Keep only the lines of the listing that include the word "this", and copy them.

RECORDS FOR THE EXERCISE
----------------------------------------
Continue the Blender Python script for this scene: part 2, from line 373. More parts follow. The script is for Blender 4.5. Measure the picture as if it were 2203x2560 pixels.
----------------------------------------
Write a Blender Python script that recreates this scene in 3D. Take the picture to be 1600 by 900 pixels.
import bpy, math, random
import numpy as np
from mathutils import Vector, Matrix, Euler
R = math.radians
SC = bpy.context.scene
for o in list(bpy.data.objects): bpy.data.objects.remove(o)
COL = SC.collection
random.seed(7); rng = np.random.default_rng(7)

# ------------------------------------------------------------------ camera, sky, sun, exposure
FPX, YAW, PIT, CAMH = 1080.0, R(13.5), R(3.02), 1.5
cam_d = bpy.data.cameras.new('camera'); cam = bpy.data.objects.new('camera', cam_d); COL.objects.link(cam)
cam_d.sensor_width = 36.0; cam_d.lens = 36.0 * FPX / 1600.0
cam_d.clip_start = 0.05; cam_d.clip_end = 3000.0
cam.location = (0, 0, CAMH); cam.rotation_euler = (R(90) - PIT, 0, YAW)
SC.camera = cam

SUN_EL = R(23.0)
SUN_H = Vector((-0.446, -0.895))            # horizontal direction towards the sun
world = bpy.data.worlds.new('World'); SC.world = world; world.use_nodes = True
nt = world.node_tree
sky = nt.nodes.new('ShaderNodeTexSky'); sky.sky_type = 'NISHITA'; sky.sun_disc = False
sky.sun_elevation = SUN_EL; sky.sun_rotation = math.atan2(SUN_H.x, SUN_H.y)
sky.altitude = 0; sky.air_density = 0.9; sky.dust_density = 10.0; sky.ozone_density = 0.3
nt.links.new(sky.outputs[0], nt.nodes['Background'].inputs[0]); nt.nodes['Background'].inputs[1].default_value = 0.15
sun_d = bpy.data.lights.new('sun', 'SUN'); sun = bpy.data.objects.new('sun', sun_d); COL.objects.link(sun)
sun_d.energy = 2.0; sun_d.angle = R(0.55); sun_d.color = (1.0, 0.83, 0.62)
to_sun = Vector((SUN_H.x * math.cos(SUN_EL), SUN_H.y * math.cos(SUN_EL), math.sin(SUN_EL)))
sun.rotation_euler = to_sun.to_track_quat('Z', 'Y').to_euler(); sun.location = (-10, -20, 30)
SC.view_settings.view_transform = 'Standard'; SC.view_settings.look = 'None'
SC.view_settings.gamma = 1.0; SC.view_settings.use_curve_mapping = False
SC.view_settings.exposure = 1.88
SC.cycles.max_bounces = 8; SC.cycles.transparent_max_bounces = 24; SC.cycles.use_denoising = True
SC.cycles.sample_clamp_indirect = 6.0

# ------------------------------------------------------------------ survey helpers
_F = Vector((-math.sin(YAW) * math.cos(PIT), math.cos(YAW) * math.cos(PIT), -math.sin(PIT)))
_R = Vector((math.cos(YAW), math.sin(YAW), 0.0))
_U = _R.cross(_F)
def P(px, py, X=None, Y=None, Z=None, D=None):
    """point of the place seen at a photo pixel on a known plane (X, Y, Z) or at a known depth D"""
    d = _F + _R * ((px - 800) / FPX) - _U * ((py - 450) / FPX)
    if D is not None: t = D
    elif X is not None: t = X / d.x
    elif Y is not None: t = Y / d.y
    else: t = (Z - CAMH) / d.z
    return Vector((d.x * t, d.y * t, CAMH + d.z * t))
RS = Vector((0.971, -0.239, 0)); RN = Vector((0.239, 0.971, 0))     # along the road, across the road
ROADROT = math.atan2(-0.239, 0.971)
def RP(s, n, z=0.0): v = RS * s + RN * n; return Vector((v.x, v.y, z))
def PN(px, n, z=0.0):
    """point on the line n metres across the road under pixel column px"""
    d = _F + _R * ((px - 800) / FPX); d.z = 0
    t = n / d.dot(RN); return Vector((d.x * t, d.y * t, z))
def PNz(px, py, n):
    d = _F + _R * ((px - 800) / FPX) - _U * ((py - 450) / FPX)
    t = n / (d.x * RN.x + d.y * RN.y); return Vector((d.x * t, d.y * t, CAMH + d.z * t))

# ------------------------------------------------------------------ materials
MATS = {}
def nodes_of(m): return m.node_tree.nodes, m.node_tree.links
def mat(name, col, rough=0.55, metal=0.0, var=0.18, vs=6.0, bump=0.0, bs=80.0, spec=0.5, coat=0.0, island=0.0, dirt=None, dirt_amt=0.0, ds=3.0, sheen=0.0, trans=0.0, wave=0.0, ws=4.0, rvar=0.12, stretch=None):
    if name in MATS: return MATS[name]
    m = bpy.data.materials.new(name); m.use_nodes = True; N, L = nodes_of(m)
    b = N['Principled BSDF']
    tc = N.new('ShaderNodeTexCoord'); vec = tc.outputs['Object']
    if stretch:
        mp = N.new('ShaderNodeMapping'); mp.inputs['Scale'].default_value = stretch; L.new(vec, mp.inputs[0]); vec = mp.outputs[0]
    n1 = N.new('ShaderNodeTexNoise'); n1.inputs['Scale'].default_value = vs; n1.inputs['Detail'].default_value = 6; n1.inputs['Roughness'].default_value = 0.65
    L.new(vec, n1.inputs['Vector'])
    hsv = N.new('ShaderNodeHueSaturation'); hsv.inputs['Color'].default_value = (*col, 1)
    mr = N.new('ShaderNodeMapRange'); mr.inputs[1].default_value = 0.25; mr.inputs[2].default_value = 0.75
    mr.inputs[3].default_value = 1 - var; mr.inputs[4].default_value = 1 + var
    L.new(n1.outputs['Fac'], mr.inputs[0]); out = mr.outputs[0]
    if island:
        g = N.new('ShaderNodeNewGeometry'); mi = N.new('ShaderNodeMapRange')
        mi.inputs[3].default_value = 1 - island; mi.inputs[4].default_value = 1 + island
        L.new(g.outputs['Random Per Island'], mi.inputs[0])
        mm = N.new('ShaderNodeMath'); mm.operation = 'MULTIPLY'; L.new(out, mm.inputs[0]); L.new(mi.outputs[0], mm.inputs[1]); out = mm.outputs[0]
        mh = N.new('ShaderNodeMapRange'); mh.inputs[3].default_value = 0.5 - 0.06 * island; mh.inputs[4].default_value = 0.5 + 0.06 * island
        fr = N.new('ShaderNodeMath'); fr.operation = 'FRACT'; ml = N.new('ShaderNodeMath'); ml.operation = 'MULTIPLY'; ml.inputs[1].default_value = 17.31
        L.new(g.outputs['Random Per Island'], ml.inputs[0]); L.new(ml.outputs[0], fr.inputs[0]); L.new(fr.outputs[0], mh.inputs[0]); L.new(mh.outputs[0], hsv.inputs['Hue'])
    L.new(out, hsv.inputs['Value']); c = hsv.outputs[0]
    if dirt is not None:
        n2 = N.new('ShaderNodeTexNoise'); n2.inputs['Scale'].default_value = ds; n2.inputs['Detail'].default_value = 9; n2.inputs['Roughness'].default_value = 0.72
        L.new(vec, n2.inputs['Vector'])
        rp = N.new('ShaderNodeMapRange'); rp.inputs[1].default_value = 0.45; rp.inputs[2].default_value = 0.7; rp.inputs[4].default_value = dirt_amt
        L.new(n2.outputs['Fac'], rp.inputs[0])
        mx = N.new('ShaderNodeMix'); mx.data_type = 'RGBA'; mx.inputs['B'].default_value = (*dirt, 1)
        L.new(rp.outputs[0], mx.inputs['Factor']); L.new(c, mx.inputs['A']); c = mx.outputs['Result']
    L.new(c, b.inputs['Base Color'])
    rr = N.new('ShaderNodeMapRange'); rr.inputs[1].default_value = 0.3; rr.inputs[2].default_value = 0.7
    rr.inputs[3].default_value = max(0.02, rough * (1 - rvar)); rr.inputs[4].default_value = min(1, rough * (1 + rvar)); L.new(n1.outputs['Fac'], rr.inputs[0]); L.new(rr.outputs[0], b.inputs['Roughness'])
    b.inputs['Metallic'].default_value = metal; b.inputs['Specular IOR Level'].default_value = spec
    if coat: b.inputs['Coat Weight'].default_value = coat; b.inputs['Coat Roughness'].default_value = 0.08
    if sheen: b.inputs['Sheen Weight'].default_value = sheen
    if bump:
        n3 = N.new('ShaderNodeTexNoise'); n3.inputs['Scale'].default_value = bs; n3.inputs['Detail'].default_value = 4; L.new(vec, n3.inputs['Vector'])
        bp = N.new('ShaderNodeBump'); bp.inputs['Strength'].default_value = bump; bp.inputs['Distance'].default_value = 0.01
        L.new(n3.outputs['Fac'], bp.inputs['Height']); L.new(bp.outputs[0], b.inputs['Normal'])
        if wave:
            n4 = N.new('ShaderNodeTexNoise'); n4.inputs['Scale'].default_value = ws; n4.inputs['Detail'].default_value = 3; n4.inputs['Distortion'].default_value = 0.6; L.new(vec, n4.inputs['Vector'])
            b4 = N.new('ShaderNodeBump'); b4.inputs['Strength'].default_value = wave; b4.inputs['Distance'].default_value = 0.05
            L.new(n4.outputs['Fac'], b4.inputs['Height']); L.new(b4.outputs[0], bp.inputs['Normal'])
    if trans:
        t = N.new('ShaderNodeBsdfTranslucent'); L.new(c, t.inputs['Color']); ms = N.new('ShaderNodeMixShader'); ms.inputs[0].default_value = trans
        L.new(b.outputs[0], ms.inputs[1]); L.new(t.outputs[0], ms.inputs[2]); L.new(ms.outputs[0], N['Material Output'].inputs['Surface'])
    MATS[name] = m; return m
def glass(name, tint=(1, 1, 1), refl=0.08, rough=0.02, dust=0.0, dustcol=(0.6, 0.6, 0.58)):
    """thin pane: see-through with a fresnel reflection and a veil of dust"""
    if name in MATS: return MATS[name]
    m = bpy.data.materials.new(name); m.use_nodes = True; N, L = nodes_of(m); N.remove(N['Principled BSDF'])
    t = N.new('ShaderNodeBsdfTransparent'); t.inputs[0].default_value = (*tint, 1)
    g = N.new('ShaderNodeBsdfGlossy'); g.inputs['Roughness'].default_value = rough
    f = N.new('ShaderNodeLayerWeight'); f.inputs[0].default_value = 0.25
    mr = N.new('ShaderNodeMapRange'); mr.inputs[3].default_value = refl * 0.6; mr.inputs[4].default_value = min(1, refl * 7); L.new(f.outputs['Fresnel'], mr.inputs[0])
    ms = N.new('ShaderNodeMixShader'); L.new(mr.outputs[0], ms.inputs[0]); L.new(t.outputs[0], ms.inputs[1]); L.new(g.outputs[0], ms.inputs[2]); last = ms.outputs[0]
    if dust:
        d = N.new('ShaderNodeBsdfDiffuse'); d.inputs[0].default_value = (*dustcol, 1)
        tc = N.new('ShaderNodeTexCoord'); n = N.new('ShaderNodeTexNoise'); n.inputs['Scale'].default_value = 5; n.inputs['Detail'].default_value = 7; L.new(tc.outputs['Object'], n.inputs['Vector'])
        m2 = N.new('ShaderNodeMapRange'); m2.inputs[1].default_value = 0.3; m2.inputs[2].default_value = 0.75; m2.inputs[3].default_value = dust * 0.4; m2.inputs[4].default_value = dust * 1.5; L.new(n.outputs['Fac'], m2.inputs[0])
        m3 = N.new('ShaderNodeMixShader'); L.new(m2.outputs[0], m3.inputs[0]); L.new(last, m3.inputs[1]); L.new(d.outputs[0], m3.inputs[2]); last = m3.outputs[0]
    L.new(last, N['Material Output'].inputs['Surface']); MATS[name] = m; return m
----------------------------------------
THE COMPLETED TASK
Continue the Blender Python script for this scene: part 2, from line 373. More parts follow. The script is for Blender 4.5. Measure the picture as if it were 2203x2560 pixels.
Write a Blender Python script that recreates this scene in 3D. Take the picture to be 1600 by 900 pixels.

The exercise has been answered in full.